Die UN-BRK enthält sehr umfangreiche Regelungen. Um einen möglichst realistischen Aktionsplan innerhalb eines dann auch noch akzeptablen Zeithorizonts erarbeiten zu können, haben wir uns in Absprache mit dem Behindertenbeirat - zunächst auf die drei Handlungsfelder "Teilhabe am Arbeitsleben", "Bewusstseinsbildung" und "Barrierefreiheit" konzentriert. Der Schwerpunkt wurde dabei auf die Verbesserung der Teilhabechancen von Menschen mit Behinderung am Arbeitsleben gelegt. Zu allen drei Handlungsfeldern wurden grundsätzliche Ziele sowie konkrete Maßnahmen zu deren Umsetzung formuliert. Das ist nicht abschließend. Weitere Handlungsfelder können zu einem späteren Zeitpunkt ergänzt werden.

Zu 4.

Die Umsetzung und Evaluation des Aktionsplans soll durch folgende Punkte sichergestellt werden:

Der Behindertenbeirat und die Bezirksamtsmitglieder unterstützen den Behindertenbeauftragten bei der Umsetzung, über deren aktuellen Stand dieser in seinem Tätigkeitsbericht berichtet.

Die Umsetzung des Aktionsplans wird quartalsmäßig in einer Sitzung des Bezirksamts besprochen. Sie haben richtig gehört. Darauf habe ich persönlich auch ausdrücklich Wert gelegt, ist auch dieses doch recht kurze Intervall deshalb vereinbart worden, um einerseits eine effiziente Fortschrittskontrolle zu gewährleisten, dies halte ich für wichtig, und andererseits weiterhin notwendige Veränderungsprozesse in der Bewusstseinsveränderung nachhaltig zu befördern. Nochmals: Wir stehen nicht bei Null, aber wir sind noch nicht da, wo wir hinwollen.

Nach Ablauf des für die Umsetzung des Aktionsplans angesetzten Zeitraums (Ende 2018) erfolgt eine Evaluation, nach Möglichkeit durch bzw. in Kooperation mit einer externen Einrichtung.

 

Zu 5.

Der vorliegende Aktionsplan wurde in erster Linie erstellt, um die Bemühungen des Bezirks hinsichtlich der Umsetzung der UN-BRK zu strukturieren, diese turnusmäßig dokumentieren und bezüglich ihres Umsetzungsstands dann auch bewerten zu können. Er sollte somit als Orientierung, handlungsweisende Vorlage und Evaluationsgrundlage für das zukünftige Vorgehen in den eben drei beschriebenen Handlungsfeldern dienen.

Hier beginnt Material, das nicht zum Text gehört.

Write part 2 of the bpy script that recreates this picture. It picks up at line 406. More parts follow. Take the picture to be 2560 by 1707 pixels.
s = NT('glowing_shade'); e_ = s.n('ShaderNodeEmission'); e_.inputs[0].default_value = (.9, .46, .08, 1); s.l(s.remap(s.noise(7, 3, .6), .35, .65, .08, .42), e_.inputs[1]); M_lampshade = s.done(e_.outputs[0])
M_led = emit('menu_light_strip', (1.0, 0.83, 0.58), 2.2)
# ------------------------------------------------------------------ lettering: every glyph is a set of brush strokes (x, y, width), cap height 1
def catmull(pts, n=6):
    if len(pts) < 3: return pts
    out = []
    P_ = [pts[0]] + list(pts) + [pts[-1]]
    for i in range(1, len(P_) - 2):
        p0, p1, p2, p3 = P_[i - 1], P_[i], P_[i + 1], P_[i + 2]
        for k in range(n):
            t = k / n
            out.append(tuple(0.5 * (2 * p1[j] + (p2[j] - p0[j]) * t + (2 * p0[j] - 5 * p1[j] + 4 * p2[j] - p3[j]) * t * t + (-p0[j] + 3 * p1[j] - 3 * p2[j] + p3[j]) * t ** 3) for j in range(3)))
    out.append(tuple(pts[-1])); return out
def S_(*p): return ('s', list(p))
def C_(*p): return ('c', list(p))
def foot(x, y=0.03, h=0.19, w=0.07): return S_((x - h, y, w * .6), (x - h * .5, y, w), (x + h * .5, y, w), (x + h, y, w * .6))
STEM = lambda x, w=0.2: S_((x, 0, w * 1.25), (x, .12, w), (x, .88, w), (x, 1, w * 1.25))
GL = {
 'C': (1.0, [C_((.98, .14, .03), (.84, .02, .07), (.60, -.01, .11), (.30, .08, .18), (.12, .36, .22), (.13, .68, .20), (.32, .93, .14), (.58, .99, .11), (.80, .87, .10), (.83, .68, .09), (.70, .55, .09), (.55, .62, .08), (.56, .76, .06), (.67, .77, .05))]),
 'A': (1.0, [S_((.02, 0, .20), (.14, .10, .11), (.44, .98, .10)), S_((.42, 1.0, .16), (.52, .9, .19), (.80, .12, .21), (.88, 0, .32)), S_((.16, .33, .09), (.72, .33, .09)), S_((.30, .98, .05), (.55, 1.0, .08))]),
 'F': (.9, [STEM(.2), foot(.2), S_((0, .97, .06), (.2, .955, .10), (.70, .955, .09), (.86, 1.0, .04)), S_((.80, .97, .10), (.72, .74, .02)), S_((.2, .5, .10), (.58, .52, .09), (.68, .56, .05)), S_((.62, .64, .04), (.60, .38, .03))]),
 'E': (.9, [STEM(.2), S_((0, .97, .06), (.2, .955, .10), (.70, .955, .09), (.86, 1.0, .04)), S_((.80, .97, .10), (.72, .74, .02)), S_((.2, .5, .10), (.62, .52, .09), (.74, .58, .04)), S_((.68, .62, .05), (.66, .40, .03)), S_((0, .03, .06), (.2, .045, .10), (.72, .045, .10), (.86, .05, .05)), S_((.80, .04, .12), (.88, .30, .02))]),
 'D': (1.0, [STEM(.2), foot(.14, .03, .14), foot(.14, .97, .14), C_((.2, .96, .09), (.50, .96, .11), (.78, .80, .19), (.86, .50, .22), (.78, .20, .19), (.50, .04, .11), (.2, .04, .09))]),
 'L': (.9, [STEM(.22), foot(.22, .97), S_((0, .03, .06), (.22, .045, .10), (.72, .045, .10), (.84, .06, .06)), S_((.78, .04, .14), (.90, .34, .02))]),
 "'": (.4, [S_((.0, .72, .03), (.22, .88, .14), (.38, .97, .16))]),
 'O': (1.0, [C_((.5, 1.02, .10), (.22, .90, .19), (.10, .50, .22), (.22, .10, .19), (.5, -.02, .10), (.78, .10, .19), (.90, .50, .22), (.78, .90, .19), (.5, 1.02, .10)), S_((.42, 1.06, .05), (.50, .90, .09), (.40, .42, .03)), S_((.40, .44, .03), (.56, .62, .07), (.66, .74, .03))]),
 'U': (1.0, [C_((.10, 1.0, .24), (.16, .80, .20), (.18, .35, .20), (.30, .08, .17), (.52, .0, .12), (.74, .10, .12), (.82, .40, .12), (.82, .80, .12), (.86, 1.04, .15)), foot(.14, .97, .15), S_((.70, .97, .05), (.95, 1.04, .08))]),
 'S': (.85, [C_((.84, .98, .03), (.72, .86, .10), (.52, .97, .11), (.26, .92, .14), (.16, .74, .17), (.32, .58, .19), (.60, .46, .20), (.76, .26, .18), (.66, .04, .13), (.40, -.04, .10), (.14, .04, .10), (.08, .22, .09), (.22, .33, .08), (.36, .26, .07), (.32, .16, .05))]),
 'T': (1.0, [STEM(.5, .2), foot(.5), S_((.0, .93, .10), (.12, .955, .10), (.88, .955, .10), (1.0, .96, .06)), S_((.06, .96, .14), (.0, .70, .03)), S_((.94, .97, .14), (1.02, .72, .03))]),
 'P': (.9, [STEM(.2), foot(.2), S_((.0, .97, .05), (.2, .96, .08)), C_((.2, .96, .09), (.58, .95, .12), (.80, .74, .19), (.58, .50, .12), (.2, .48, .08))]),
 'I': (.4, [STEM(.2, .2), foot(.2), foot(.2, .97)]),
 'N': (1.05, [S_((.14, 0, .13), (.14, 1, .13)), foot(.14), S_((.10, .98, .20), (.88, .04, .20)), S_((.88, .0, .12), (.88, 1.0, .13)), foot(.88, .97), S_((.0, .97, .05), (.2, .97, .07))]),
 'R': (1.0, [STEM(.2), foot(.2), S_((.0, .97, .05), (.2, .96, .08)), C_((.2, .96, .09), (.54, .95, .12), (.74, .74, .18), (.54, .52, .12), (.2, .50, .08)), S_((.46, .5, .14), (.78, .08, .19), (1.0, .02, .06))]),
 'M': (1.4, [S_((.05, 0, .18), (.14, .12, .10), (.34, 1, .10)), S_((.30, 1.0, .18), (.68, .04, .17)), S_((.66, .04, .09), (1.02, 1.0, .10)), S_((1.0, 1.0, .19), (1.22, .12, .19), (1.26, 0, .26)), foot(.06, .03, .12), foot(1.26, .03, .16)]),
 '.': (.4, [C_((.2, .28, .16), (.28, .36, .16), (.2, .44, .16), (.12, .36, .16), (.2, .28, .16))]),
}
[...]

Meine Damen und Herren, bei der Erstellung des Aktionsplans waren die übergeordneten Leitgedanken "Inklusion" und "Disability Mainstreaming" im Sinne der UN-BRK von tragender Bedeutung. Dies soll selbstverständlich auch für den Umsetzungsprozess, den es jetzt zu gestalten gilt, gelten. Diese Leitgedanken können wie folgt definiert werden:

 

Inklusion:

Die verschiedenen Bereiche der Gesellschaft, also nicht nur hier bei uns im Rathaus, nein, der Gesellschaft, sollen so gestaltet werden, dass alle Menschen - also auch Menschen mit Behinderung - in ihrer Individualität akzeptiert werden und in allen Lebensbereichen selbstverständlich und gleichberechtigt teilhaben können. Wir wissen, das ist bis heute ein noch nichterreichtes Ziel und eine fortwährende Daueraufgabe.

 

Disability Mainstreaming:

Die unterschiedlichen Belange von Menschen mit Behinderung sollen bei der Planung und Durchführung von Gesetzen, Programmen, Projekten und Maßnahmen stets mitgedacht und von vorn herein eingeplant werden.

 

In diesem Sinne sollten Inklusion und Disability Mainstreaming bei allen künftigen Entscheidungsfindungsprozessen - nicht nur in Hinblick auf die im Aktionsplan beschriebenen Maßnahmen - stets eine tragende Rolle spielen. Es geht eben gerade auch um die dafür erforderlich Bewusstseinsveränderung. Dies gilt für die Planung und Durchführung von Vorhaben und Maßnahmen in allen Bereichen und - dies hebe ich abschließend als insbesondere Ihre Verantwortung als BVV hervor - muss nicht zuletzt bei der Haushaltsplanung und -aufstellung 2015/2016 Berücksichtigung finden, wollen wir unsere eigene Beschlusslage dann auch ernst nehmen.
Herzlichen Dank für Ihre Aufmerksamkeit.